Was ist denn Ihre Antwort als Seelsorger in der JVA? Macht Gefängnis Sinn?
Schnitzius: Meine Antwort lautet: Gefängnis ja — aber wie, wie lange und was kommt danach? Das sind die entscheidenden Fragen. Ich habe keine Alternative zur zeitweisen Ausgrenzung. Wichtig ist doch: Wie gestaltet man den Vollzug? Was kommt danach? Wie ist die Lücke zu füllen zwischen dem hohen gesetzlichen Anspruch und dem vollzuglichen Alltag? Wir glauben, für Gott gibt es keine hoffnungslosen Fälle. Und: Jeder ist mehr als das, was er tut oder getan hat. Die Zukunft ist offen. Daher müssen wir notwendigerweise unterscheiden zwischen Tat und Täter. Auch die Gesetzgebung rechnet damit, dass jemand mehr ist als seine Tat. Mit diesem Anspruch können wir als evangelische Menschen gut leben. Als Evangelische Kirche sind wir da im wahrsten Sinne praktizierende Lobbyisten. So wie niemand nur gut ist, ist niemand nur böse. Wer das Böse absolut setzt, verleugnet Gott. In den Augen der Welt war das allerdings offensichtlich schon immer "Torheit", wie Paulus schreibt.

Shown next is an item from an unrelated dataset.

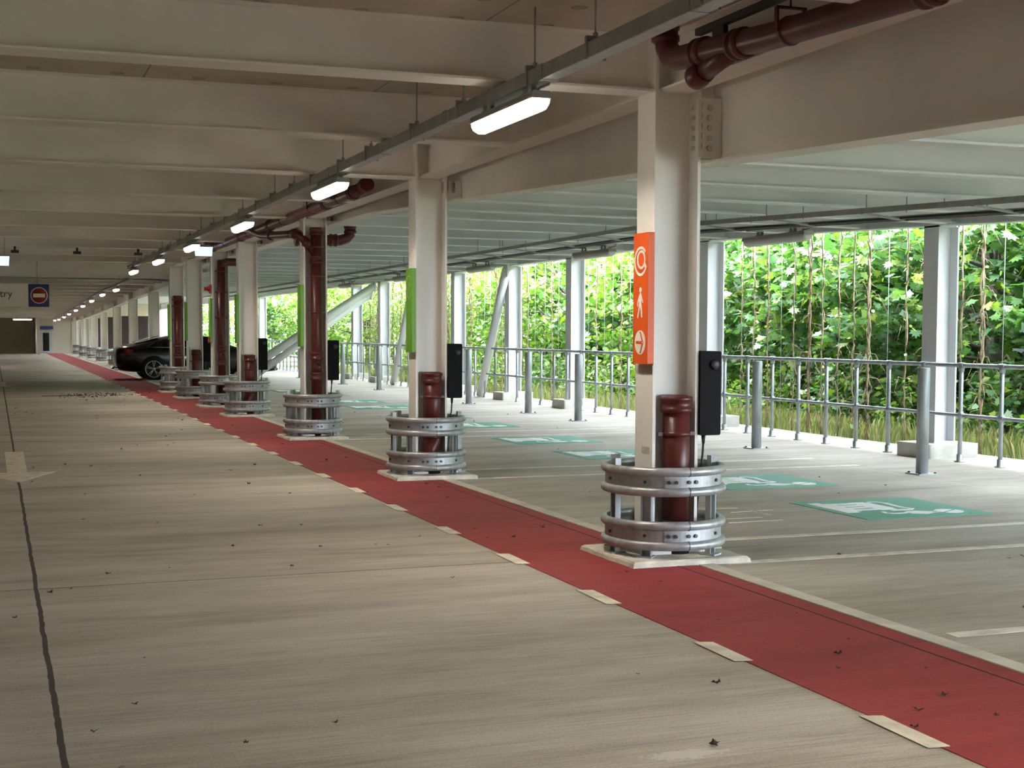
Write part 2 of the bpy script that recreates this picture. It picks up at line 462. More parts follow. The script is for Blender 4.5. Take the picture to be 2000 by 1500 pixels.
# beams over the driveway
def beam(name, p0, p1, h, b, m, label, cat='beam', group=None, mid=None):
    path = [p0] + (mid or []) + [p1]
    o = MB().sweep(iprof(h, b, 0.016, 0.012), path).build(name, m)
    return tag(o, label, cat, group, 'structure')
by = [5.59] + [8.30 + 2.712 * k for k in range(10)]
for i, y in enumerate(by):
    beam('ceiling_beam', (-14, y, 3.06), (4.10, y, 3.06), 0.37, 0.23, 'beam', 'white steel beam over the driveway, %s from the camera' % nth(i + 1), 'beam', 'beams over the driveway')
beam('ceiling_beam', (-14, 35.3, 2.80), (4.9, 35.3, 2.80), 0.72, 0.24, 'beam', 'deep white beam where the driveway soffit steps down', 'beam')
y = 37.6; i = 0
while y < END - 1.5:
    i += 1
    beam('ceiling_beam', (-14, y, FZ(y)), (FARX - .14, y, FZ(y)), 0.36, 0.22, 'beam', 'far low white beam over the driveway, %s beyond the step' % nth(i), 'beam', 'low beams at the far end')
    y += 2.72
# girders on the walkway column line
gy = [-7.9] + COLY
for i, (a, b) in enumerate(zip(gy, gy[1:])):
    where = 'before the first column' if i == 0 else 'between the %s and %s walkway columns' % (nth(i), nth(i + 1))
    beam('column_line_girder', (CX, a + .02, 3.07), (CX, b - .02, 3.07), 0.36, 0.23, 'beam', 'white girder over the walkway line, ' + where, 'beam', 'walkway line girders')
    a2, b2 = a + (.004 if i else 0), b - .004
    mid = [(GX, 17.1, GZ(17.1))] if a < 17.1 < b else None
    yy_ = [a2] + ([17.1] if a < 17.1 < b else []) + [b2]
    gb = MB().sweep([(-.115, 0), (.115, 0), (.115, .016), (-.115, .016)], [(GX, q, GZ(q)) for q in yy_])
    tp = [(q, max(GZ(q) + .40, 3.20)) for q in yy_]
    gb.prism([(GX - .006, q, GZ(q) + .016) for q in yy_] + [(GX - .006, q, z) for q, z in tp[::-1]], (.012, 0, 0))
    gb.sweep([(-.115, -.016), (.115, -.016), (.115, 0), (-.115, 0)], [(GX, q, z) for q, z in tp])
    tag(gb.build('bay_edge_girder', 'beam'), 'lower girder carrying the bay beams, ' + where, 'beam', 'bay edge girders', 'structure')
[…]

Hollander: Der Auftrag des Strafvollzugs ist es, die Menschen zu einem straffreien Leben in eigener Verantwortung zu befähigen. Im Jugendvollzug sind die Rückfallquoten sehr hoch. Wir müssen uns daher ganz konkret fragen: Wie können Menschen das Leben in der Gesellschaft lernen, wenn sie zeitweise gar nicht in dieser Gesellschaft leben dürfen? Wie können sie beziehungsfähig werden, wenn für die Zeit des Vollzugs alle Beziehungen gekappt werden? Es ist klar, dass Straftaten Konsequenzen haben müssen. Wir müssen uns aber mit einer sinnvolleren Gestaltung des Vollzugs beschäftigen. So wissen wir beispielsweise aus Erfahrung, dass der Ausbau der technischen Kontrolle nicht sicherheitsfördernd ist, der Ausbau der sozialen Kontrolle aber schon.
Was kann denn beispielsweise dazu beitragen, den Vollzug sinnhafter zu machen?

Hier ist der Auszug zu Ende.